Assim, ao resultado contabilístico do período, obtido pela diferença entre rendimentos e ganhos e gastos e perdas, serão adicionadas e subtraídas, respectivamente, as variações patrimoniais positivas e negativas não reflectidas naquele resultado, e demais correcções resultantes do Código, determinando-se assim o resultado tributável (lucro tributável ou prejuízo tributável).
A esse resultado tributável apurado pela sociedade serão deduzidos os prejuízos fiscais nas condições previstas no artigo 52.º do Código do IRC e eventuais benefícios fiscais que operem por dedução ao resultado tributável, obtendo-se assim a matéria colectável.
É o montante assim apurado que será imputado aos sócios, caso seja positivo. No entanto, caso seja negativo, os resultados apurados não são imputados na esfera dos respectivos sócios, apesar de esses prejuízos poderem ser deduzidos aos lucros tributáveis de períodos de tributação futuros, com os limites quantitativos e temporais previstos no Código do IRC para as empresas no geral.
Já o tratamento aplicável aos ACE e AEIE difere substancialmente do anteriormente explicitado, uma vez que os resultados negativos são, neste caso, imputados aos respectivos sócios.
Como calcular os rendimentos a imputar aos sócios no âmbito do RTF?
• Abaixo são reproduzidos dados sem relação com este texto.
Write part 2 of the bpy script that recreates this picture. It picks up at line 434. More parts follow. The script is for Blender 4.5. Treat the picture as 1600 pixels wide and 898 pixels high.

Tratando-se de sócios ou membros pessoas singulares, o rendimento a imputar é considerado como rendimento líquido da categoria B do IRS, pelo que será englobado conjuntamente com os rendimentos das restantes categorias e tributado de acordo com o a respectiva situação tributária de cada sócio.
No caso de sócios que sejam pessoas colectivas, o rendimento a imputar será tratado como um rendimento tributável sujeito a IRC às taxas em vigor previstas no Código deste imposto.
Como declarar às Finanças os rendimentos imputados no âmbito do RTF?
Os rendimentos a imputar no âmbito do RTF devem ser declarados no Anexo D da Declaração Modelo 3 dos sócios, sendo que a sociedade abrangida pelo RTF terá de entregar o Anexo G (Regimes especiais – sociedades e outras entidades sujeitas ao regime de transparência fiscal) da IES.
A informação que consta no artigo não é vinculativa e não invalida a leitura integral de documentos que suportem a matéria em causa.